Die Grünen weisen das Stigma der „Verbotspartei“ energisch von sich. Doch wer in die Annalen der Partei blickt, muss sich unweigerlich die Frage stellen: Sehen die Grünen uns Bundesbürger wirklich als mündige Subjekte? So halten führende Grüne wie der Co-Bundesvorsitzende Robert Habeck die Menschen hierzulande bereits für offenbar überfordert, wenn es um ökologisch korrekte Kaufentscheidungen und Verhaltensweisen geht. 

Daher plädiert Habeck für eine Überwindung der „Konsumenten-Demokratie“, indem man den Leuten von Staats wegen die Möglichkeit nehme, das Falsche zu kaufen. Recht deutlich wird diesbezüglich das vierte und jüngste Grundsatzprogramm der Partei, welches am 22. November 2020 verabschiedet wurde. Darin heißt es im Punkt 99: „Es ist Aufgabe der Politik, bessere Regeln zu schaffen, nicht den besseren Menschen. Sinnvolle Umweltpolitik begnügt sich nicht mit Appellen, sondern setzt klare Regeln und vollzieht diese.“ 

Über die Jahre verteilt ging aus zahlreichen Vorstößen grüner Politiker oder parteiinterner Gruppierungen wie der Grünen Jugend hervor, dass zu den erwähnten Regeln vor allem Verbote gehören sollen.

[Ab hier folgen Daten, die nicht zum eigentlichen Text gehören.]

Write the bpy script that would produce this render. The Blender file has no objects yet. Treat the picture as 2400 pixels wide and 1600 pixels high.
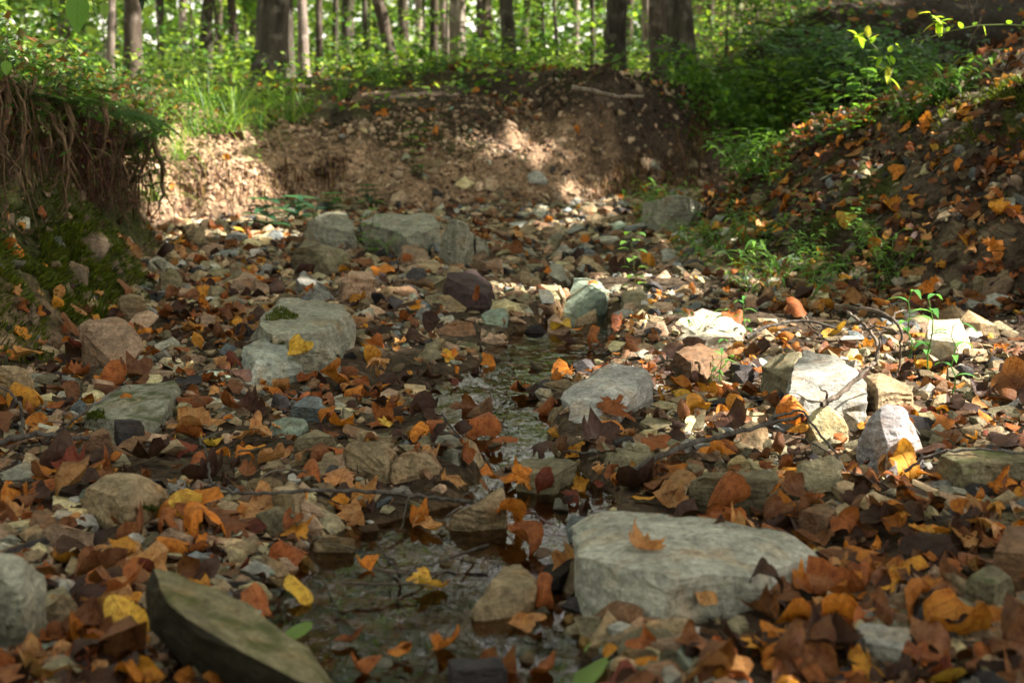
import bpy, bmesh, math, random
import numpy as np
from mathutils import Vector, Matrix, Euler, noise
from mathutils.bvhtree import BVHTree
from mathutils.kdtree import KDTree

R = math.radians
sc = bpy.context.scene
# ------------------------------------------------------------------ camera
CH, F, HZ = 0.73, 3333.0, 260.0          # eye height over the water, focal length and horizon row in 2400 px units
cam_d = bpy.data.cameras.new("camera")
cam = bpy.data.objects.new("camera", cam_d)
sc.collection.objects.link(cam)
cam.location = (0, 0, CH)
cam.rotation_euler = (R(90), 0, 0)
cam_d.sensor_width = 36.0
cam_d.lens = 36.0 * F / 2400.0
cam_d.shift_y = -(800.0 - HZ) / 2400.0
cam_d.clip_start = 0.05
cam_d.clip_end = 600
cam_d.dof.use_dof = True
cam_d.dof.focus_distance = 3.35
cam_d.dof.aperture_fstop = 5.2
sc.camera = cam
# ------------------------------------------------------------------ light
SUN_AZ_DIR = Vector((0.80, -0.04, 0.70)).normalized()     # towards the sun
sun_el = math.asin(SUN_AZ_DIR.z)
w = bpy.data.worlds.new("World"); sc.world = w; w.use_nodes = True
nt = w.node_tree
bg = nt.nodes["Background"]
sky = nt.nodes.new("ShaderNodeTexSky"); sky.sky_type = 'NISHITA'; sky.sun_disc = False
sky.sun_elevation = sun_el
sky.sun_rotation = math.atan2(SUN_AZ_DIR.x, SUN_AZ_DIR.y)
hs = nt.nodes.new("ShaderNodeHueSaturation"); hs.inputs['Saturation'].default_value = 0.30
tint = nt.nodes.new("ShaderNodeMix"); tint.data_type = 'RGBA'; tint.blend_type = 'MULTIPLY'
tint.inputs[0].default_value = 1.0; tint.inputs[7].default_value = (1.03, 0.91, 0.83, 1)
nt.links.new(sky.outputs[0], hs.inputs['Color'])
nt.links.new(hs.outputs[0], tint.inputs[6])
nt.links.new(tint.outputs[2], bg.inputs['Color'])
bg.inputs['Strength'].default_value = 0.092
sd = bpy.data.lights.new("sun", 'SUN'); sd.energy = 4.0; sd.angle = R(0.53); sd.color = (1.0, 0.93, 0.82)
so = bpy.data.objects.new("sun", sd); sc.collection.objects.link(so)
so.rotation_euler = SUN_AZ_DIR.to_track_quat('Z', 'Y').to_euler()
sc.view_settings.view_transform = 'Standard'
sc.view_settings.look = 'None'
sc.view_settings.exposure = 2.62
sc.view_settings.gamma = 1.0
sc.render.engine = 'CYCLES'
sc.cycles.use_denoising = True
sc.cycles.max_bounces = 6; sc.cycles.diffuse_bounces = 3; sc.cycles.transparent_max_bounces = 6
sc.cycles.glossy_bounces = 2; sc.cycles.transmission_bounces = 2
sc.cycles.caustics_reflective = False; sc.cycles.caustics_refractive = False
sc.cycles.sample_clamp_indirect = 4.0

# ------------------------------------------------------------------ helpers
rng = np.random.default_rng(7)
rnd = random.Random(11)
COL = sc.collection

def lin(r, g, b):
    f = lambda c: (c / 255 / 12.92) if c / 255 <= 0.04045 else ((c / 255 + 0.055) / 1.055) ** 2.4
    return (f(r), f(g), f(b))

def link(name, mesh, parent=None, mats=()):
    o = bpy.data.objects.new(name, mesh)
    COL.objects.link(o)
    if parent is not None:
        o.parent = parent
    for m in mats:
        mesh.materials.append(m)
    return o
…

Und zwar möglichst viele, wie die nachfolgende Liste zeigt (wobei in Klammern jeweils das Jahr steht, in dem ein entsprechendes Verbot erstmals beziehungsweise nun besonders publikumswirksam für gut befunden, ganz direkt eingefordert oder sogar lokal von grünen Kommunalpolitikern umgesetzt wurde).

Vom Heizpilz bis zum Luftballon

Der grüne Unmut richtete sich bislang schon gegen Atomkraft (2011), Alkoholgenuss in Grünanlagen (2016) und Autos jeglicher Art (2017), Bundeswehr-Rekrutierungsversuche (2011), Böller zu Silvester (2015) und Billiglebensmittel (2020), Computereinsatz in Wirtschaft oder Verwaltung ohne Vetorecht der Belegschaften (1987), Computerspiele von angeblich gewalttätiger Natur (2009) und Coca-Cola in Schulen (2019), Digitalisierung des Telefonnetzes (1987), Delfin-Haltung in Zoos (2013) und Deutschlandfahnen (2016), Erste-Klasse-Wagen bei der Deutschen Bahn (2013), Ehe als juristische Institution (2017) und Erdbeerverkauf im Winter (2019). 

Und weiter geht’s: Fracking (2014), Fleisch-Sonderangebote (2016) und Folien zum Abdecken von Spargelfeldern (2017), Genveränderten Mais (2009), Gummireifen (2018) und polizeiliche Gesichtserkennung (2020), Hochdruckwasserwerfer (1987), Heizpilze (2012) und Haustierhaltung durch Personen ohne einen entsprechenden amtlichen  „Führerschein“ (2021), ISDN-Breitband-Glasfaserverkabelung (1987), „Islamfeindlichkeit“ (2021) und „Inklusionshindernisse“ (2021), Job-Sharing, also die Teilung eines Arbeitsplatzes durch mehrere Beschäftigte (1987), Jagdmunition mit Bleianteil (2012) und „jegliche staatliche Diskriminierung von inter*, trans* und nichtbinären Menschen“ (2021). 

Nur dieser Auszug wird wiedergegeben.